Opinion
07 Civ. 6210 (LAK) (RLE).
August 29, 2007
OPINION
I. INTRODUCTION
Pro se plaintiff, Luis E. Araujo ("Araujo"), commenced this action on May 29, 2007, against defendants Rubin Schron, Abe Biller, Ben Blumenfield (a.k.a. Central Queens Properties, a.k.a.
853 Seventh Avenue Owners, L.L.C., a.k.a. 853 Seventh Aves Associates, a.k.a. Seventh Avenue Realty Corporation), Neil Hartman, Sal Kurtz, Victor Vizinha, Manoel Jeremias, Ralph Lopez, Gilberto Smith, 853 Tenants of 853, alleging breach of contract, in violation of Section 301 of the Labor Management Relations Act, 29 U.S.C. § 185 ("LMRA"), and unlawful interference with his retirement benefits, in violation of the Employee Retirement Income Security Act, 29 U.S.C. §§ 1001 et. seq. ("ERISA"). Pending before the Court is Araujo's motion to amend the complaint pursuant to Rule 15(a) of the Federal Rules of Civil Procedure to add factual allegations. For the reasons which follow, Araujo's motion to amend is DENIED, without prejudice.
II. DISCUSSION
Under the Federal Rules of Civil Procedure, a party may amend its pleading once as a matter of right before a responsive pleading is served or within twenty days after the pleading is served. FED. R. CIV. P. 15(a). A party may also amend its pleading with written consent from the opposing party or by filing a motion for leave to amend with the Court. Id . Rule 15(a) specifies that leave to amend shall be freely given when justice so requires. Since this rule is interpreted liberally, Rachman Bag Co. v. Liberty Mut. Ins. Co. , 46 F.3d 230, 234 (2d Cir. 1995), an amendment is normally permitted, and the refusal to grant leave without justification is "inconsistent with the spirit of the Federal Rules." Foman v. Davis, 371 U.S. 178, 182 (1962). Moreover, a pro se litigant in particular "should be afforded every reasonable opportunity to demonstrate that he has a valid claim." Stevens v. Goord , 2002 WL 987293 at *1 (S.D.N.Y. May 10, 2002) ( quoting Satchell v. Dilworth , 745 F.2d 781, 785 (2d Cir. 1984)). "Nonetheless, the Court may deny leave if the amendment (1) has been delayed unduly, (2) is sought for dilatory purposes or is made in bad faith, (3) the opposing party would be prejudiced, or (4) would be futile." Lee v. Regal Cruises, Ltd. , 916 F. Supp. 300, 303 (S.D.N.Y. 1996), aff'd , 116 F.3d 465 (2d Cir. 1997), citing Foman , 371 U.S. at 182. It remains, however, within the discretion of the Court whether to allow amendment. Foman , 371 U.S. at 182. An amendment is considered "futile if [the] proposed claim could not withstand a motion to dismiss." Dougherty v. Town of North Hempstead Bd. of Zoning Appeals , 282 F.3d 83, 88 (2d Cir. 2002) (citation omitted).

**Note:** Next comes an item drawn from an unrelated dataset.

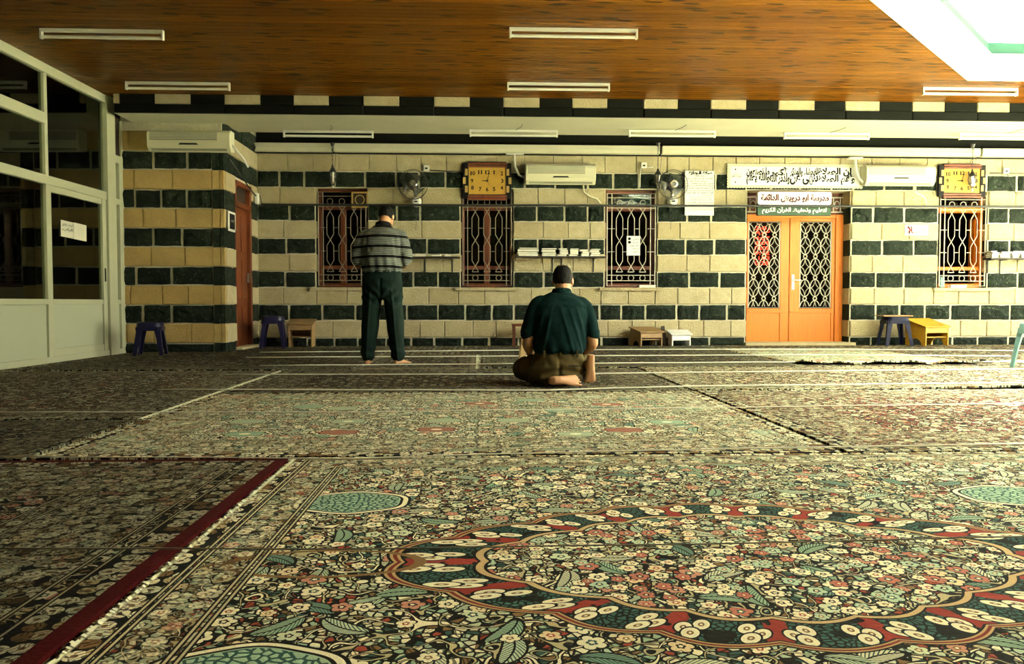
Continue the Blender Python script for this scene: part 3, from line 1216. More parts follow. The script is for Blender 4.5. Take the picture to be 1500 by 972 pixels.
for nm, (pa, pg0, pg1, pb) in (('left', (1094, 1095.5, 1143, 1155.5)), ('right', (1156.5, 1171, 1218, 1223))):
    a, b, g0, g1 = dX(pa), dX(pb), dX(pg0), dX(pg1)
    lf = MB()
    lf.b2(a, g0, DYF, DYF + 0.05, 0.02, zt - 0.05).b2(g1, b, DYF, DYF + 0.05, 0.02, zt - 0.05)
    lf.b2(g0, g1, DYF, DYF + 0.05, zg1, zt - 0.05).b2(g0, g1, DYF, DYF + 0.05, zg0 - 0.04, zg0)
    lf.b2(g0, g1, DYF + 0.012, DYF + 0.05, 0.02, zg0 - 0.04)
    leaf = lf.build('door_leaf', OW, dr, bevel=0.004)
    MB().b2(a + 0.015, b - 0.015, DYF - 0.008, DYF + 0.02, zg0 - 0.075, zg0 - 0.04).build('moulding', OW, leaf, bevel=0.004)
    door_grille(g0 + 0.012, g1 - 0.012, zg0 + 0.012, zg1 - 0.012, DYF + 0.01).build('iron_grille', M['iron'], leaf)
    MB().b2(g0, g1, DYF + 0.030, DYF + 0.036, zg0, zg1).build('pane', M['glass'], leaf)
    if nm == 'right':
        hx_, hz = dX(1161.5), dZ(412)
        h = MB().b2(hx_ - 0.022, hx_ + 0.022, DYF - 0.012, DYF, dZ(424), dZ(402))
        h.tube([(hx_, DYF - 0.005, hz + 0.02), (hx_, DYF - 0.055, hz + 0.02), (hx_ + 0.03, DYF - 0.06, hz + 0.02), (hx_ + 0.115, DYF - 0.055, hz + 0.018)], 0.010, 8)
        h.build('handle', M['white_enamel'], leaf)
# transom with iron squares, and what stands behind it
tz0, tz1 = zt + 0.01, OPEN_TOP
MB().b2(lx0, lx1 + 0.02, DYF + 0.04, DYF + 0.07, tz0, tz1).build('transom_panel', M['brown_wood'], dr)
mb = MB()
for pz in (0.12, 0.78):
    mb.tube([(lx0, DYF - 0.01, tz0 + (tz1 - tz0) * pz), (lx1, DYF - 0.01, tz0 + (tz1 - tz0) * pz)], 0.011, 6)
for px in (1097, 1106, 1219, 1229):
    X = dX(px)
    mb.tube([(X, DYF - 0.01, tz0 + (tz1 - tz0) * 0.12), (X, DYF - 0.01, tz0 + (tz1 - tz0) * 0.78)], 0.010, 6)
for px in (1101.5, 1224):
    X, Zc = dX(px), tz0 + (tz1 - tz0) * 0.45
    mb.tube([(X + 0.04 * math.cos(a), DYF - 0.01, Zc + 0.06 * math.sin(a)) for a in [2 * PI * k / 12 for k in range(12)]], 0.008, 5, True)
mb.build('transom_grille', M['iron'], dr)
MB().b2(dx0 - dxc - 0.04, dx1 - dxc + 0.04, -0.16, DYF + 0.1, -0.01, 0.045).build('threshold', M['white_stone'], dr, bevel=0.01)
reveal(dr, dx0, dx1, 0, dxc, D, 0)

# ------------------------------------------------------------------ brown door on the return
d2 = thing('door_2', 'tall red brown wooden door in the short side wall', 'door', (XL, (DY0 + DY1) / 2, 0))
del d2['category']
struct(d2)
hw = (DY1 - DY0) / 2
B_ = M['brown_wood']
MB().b2(-0.14, 0.01, -hw, -hw + 0.07, 0, DZ).b2(-0.14, 0.01, hw - 0.07, hw, 0, DZ).b2(-0.14, 0.01, -hw, hw, DZ - 0.07, DZ).b2(-0.14, 0.01, -hw, hw, 2.05, 2.12).build('frame', B_, d2, bevel=0.008)
lf = MB().b2(-0.11, -0.05, -hw + 0.07, hw - 0.07, 0.02, 2.05)
leaf = lf.build('door_leaf', B_, d2)
for za, zb in ((0.12, 0.62), (0.74, 1.30), (1.42, 1.95)):
    for sy in (-1, 1):
        yc_ = sy * 0.14
        MB().b2(-0.052, -0.038, yc_ - 0.11, yc_ + 0.11, za, zb).build('raised_panel', B_, leaf, bevel=0.01)
MB().b2(-0.06, 0.0, hw - 0.13, hw - 0.09, 0.98, 1.12).tube([(0.0, hw - 0.11, 1.06), (0.03, hw - 0.11, 1.06), (0.03, hw - 0.22, 1.06)], 0.009, 6).build('handle', M['steel'], leaf)
MB().b2(-0.10, -0.06, -hw + 0.07, hw - 0.07, 2.12, DZ - 0.07).build('transom_panel', M['dark_wood'], d2)
MB().b2(-0.15, 0.10, -hw - 0.02, hw + 0.02, -0.01, 0.05).build('threshold', M['white_stone'], d2, bevel=0.01)
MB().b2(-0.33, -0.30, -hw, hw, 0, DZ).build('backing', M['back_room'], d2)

# ------------------------------------------------------------------ glazed partition on the left
pa = Vector((*FL(0, 541), 0))
pb = Vector((*FL(194, 515), 0))
pang = math.atan2(pb.y - pa.y, pb.x - pa.x)
pdir = (pb - pa).normalized()
pnor = Vector((pdir.y, -pdir.x, 0))                        # towards the hall


def PS(px, py):
    """station along the partition, and height, seen at a pixel"""
    d = ray(px, py)
    k = (pa.x * pnor.x + pa.y * pnor.y) / (d.x * pnor.x + d.y * pnor.y)
    p = Vector((d.x * k, d.y * k, EYE + d.z * k))
    return (p - pa).dot(pdir), p.z


AL = M['alu']
wl = thing('wall_left', 'cream aluminium partition of dark glass over cream panels', 'wall', pa, pang)
del wl['category']
struct(wl)
s_mul = PS(65.5, 300)[0]
s_post0, s_post1 = PS(153, 350)[0], PS(165, 350)[0]
s_end = (PY - 0.115 - pa.y) / pdir.y
bay = s_post0 - s_mul
TOPZ = CZ + 0.01


def bar(s0, s1, z0, z1, name, d=0.05, y=0.0, mat=None, parent=None):
    return MB().b2(s0, s1, y - d / 2, y + d / 2, z0, z1).build(name, mat or AL, parent or wl, bevel=0.004)


bar(s_post0, s_post1, 0, TOPZ, 'post', 0.12)
bar(s_end - 0.05, s_end + 0.04, 0, 2.62, 'post', 0.08)
starts = [s_mul - bay * i for i in range(1, 8)]
bar(s_mul - 0.03, s_mul + 0.03, 0, TOPZ, 'post', 0.07)
for s in starts:
    bar(s - 0.03, s + 0.03, 0, TOPZ, 'post', 0.07)
sN = starts[-1]
bar(sN, s_post0, TOPZ - 0.11, TOPZ, 'top_rail', 0.09)
bar(sN, s_post0, 2.00, 2.10, 'transom_rail', 0.08)
bar(sN, s_end, 0.0, 0.07, 'bottom_rail', 0.08)
zq = PS(30, 160)[1]
bar(sN, s_mul, zq - 0.06, zq + 0.06, 'upper_rail', 0.08)
bar(s_post1, s_end, 2.52, 2.62, 'top_rail', 0.08)
bar(s_post1, s_end, 1.97, 2.05, 'transom_rail', 0.08)
bar(sN, s_mul, 0.66, 0.72, 'middle_rail', 0.07)
bar(s_post1, s_end, 0.66, 0.72, 'middle_rail', 0.07)
allb = sorted(starts + [s_mul])
for a, b in zip(allb[:-1], allb[1:]):
    bar(a + 0.03, b - 0.03, 0.07, 0.66, 'panel', 0.02, 0.0, M['panel'])
    for z0, z1 in ((0.72, 2.0), (2.10, zq - 0.06), (zq + 0.06, TOPZ - 0.11)):
        bar(a + 0.03, b - 0.03, z0, z1, 'pane', 0.006, 0.0, M['glass']).modifiers.clear()
bar(s_mul + 0.03, s_post0, 2.10, TOPZ - 0.11, 'pane', 0.006, 0.0, M['glass']).modifiers.clear()
bar(s_post1, s_end - 0.05, 0.07, 0.66, 'panel', 0.02, 0.0, M['panel'])
bar(s_post1, s_end - 0.05, 0.72, 1.97, 'pane', 0.006, 0.0, M['glass']).modifiers.clear()
bar(s_post1, s_end - 0.05, 2.05, 2.52, 'pane', 0.006, 0.0, M['glass']).modifiers.clear()
# infill between the partition's end and the block of wall
bar(s_end + 0.04, (PY - pa.y) / pdir.y + 0.02, 0, 3.1, 'infill', 0.05, 0.0, M['alu'])
bar(s_post1, s_end + 0.1, 2.62, CZ, 'infill', 0.05, 0.02, M['dark_wood'])
d3 = thing('door_3', 'cream aluminium sliding door with two papers taped to its glass', 'door', pa + pdir * (s_mul + 0.03), pang)
del d3['category']
struct(d3)
dw = s_post0 - s_mul - 0.03


def dbar(s0, s1, z0, z1, nm, d=0.045, y=0.0, mat=None):
    return MB().b2(s0, s1, y - d / 2, y + d / 2, z0, z1).build(nm, mat or AL, d3, bevel=0.003)


dbar(0, 0.06, 0.07, 2.0, 'stile')
dbar(dw - 0.10, dw - 0.005, 0.07, 2.0, 'stile', 0.06)
dbar(0.06, dw - 0.10, 1.93, 2.0, 'top_rail')
dbar(0.06, dw - 0.10, 0.66, 0.72, 'middle_rail')
dbar(0.06, dw - 0.10, 0.07, 0.15, 'bottom_rail')
dbar(0.06, dw - 0.10, 0.15, 0.66, 'panel', 0.02, 0, M['panel'])
dbar(0.06, dw - 0.10, 0.72, 1.93, 'pane', 0.006, 0, M['glass']).modifiers.clear()
dbar(dw - 0.07, dw - 0.045, 0.95, 1.12, 'handle', 0.075, 0, M['black'])

# ================================================================== LETTERING
AR = {'ء': (0xFE80, 1), 'آ': (0xFE81, 2), 'أ': (0xFE83, 2), 'ؤ': (0xFE85, 2), 'إ': (0xFE87, 2), 'ئ': (0xFE89, 4), 'ا': (0xFE8D, 2), 'ب': (0xFE8F, 4), 'ة': (0xFE93, 2), 'ت': (0xFE95, 4), 'ث': (0xFE99, 4),
      'ج': (0xFE9D, 4), 'ح': (0xFEA1, 4), 'خ': (0xFEA5, 4), 'د': (0xFEA9, 2), 'ذ': (0xFEAB, 2), 'ر': (0xFEAD, 2), 'ز': (0xFEAF, 2), 'س': (0xFEB1, 4), 'ش': (0xFEB5, 4), 'ص': (0xFEB9, 4), 'ض': (0xFEBD, 4), 'ط': (0xFEC1, 4),
      'ظ': (0xFEC5, 4), 'ع': (0xFEC9, 4), 'غ': (0xFECD, 4), 'ف': (0xFED1, 4), 'ق': (0xFED5, 4), 'ك': (0xFED9, 4), 'ل': (0xFEDD, 4), 'م': (0xFEE1, 4), 'ن': (0xFEE5, 4), 'ه': (0xFEE9, 4), 'و': (0xFEED, 2), 'ى': (0xFEEF, 2), 'ي': (0xFEF1, 4)}
LA = {'آ': 0xFEF5, 'أ': 0xFEF7, 'إ': 0xFEF9, 'ا': 0xFEFB}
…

Defendants oppose Araujo's motion, arguing that the amendment would be futile because Araujo has not put forth any plausible claim or factual allegations that raise a right to relief, as required by federal law. See Bell Atlantic Corp. v. Twombly , 127 S.Ct. 1955, 1964-65 (2007) (explaining that Federal Rule of Civil Procedure 8(a)(2) requires only "a short and plain statement of the claim showing that the pleader is entitled to relief," but that the plaintiff is obligated to assert the grounds for relief).
Araujo's proposed amendments set forth significantly more lengthy and detailed factual allegations, but assert no new claims. Since these amendments merely add additional facts that bolster the claims already asserted, they violate the federal pleading rules. Rule 8 "requires only that plaintiff's charges be set forth in a short and concise statement, detailed only to the extent necessary to enable defendant to respond and to raise the defense of res judicata if appropriate. The pleading of additional evidence is not only unnecessary, but in contravention of proper pleading procedure." Highland Capital Management, L.P. v. Schneider , 2004 WL 2029406 at * 4 (S.D.N.Y. Sept. 9, 2004) ( quoting Geisler v. Petrocelli , 616 F.2d 636, 640 (2d Cir. 1980); see Politico v. Promus Hotels. Inc. , 184 F.R.D. 232, 233-34 (E.D.N.Y. 1999) ("A complaint should not be a preview of counsel's argument to the jury at the end of the case. The complaint should not plead evidence. Such information is available through discovery.")). Therefore, Araujo's motion to amend his complaint is DENIED, without prejudice.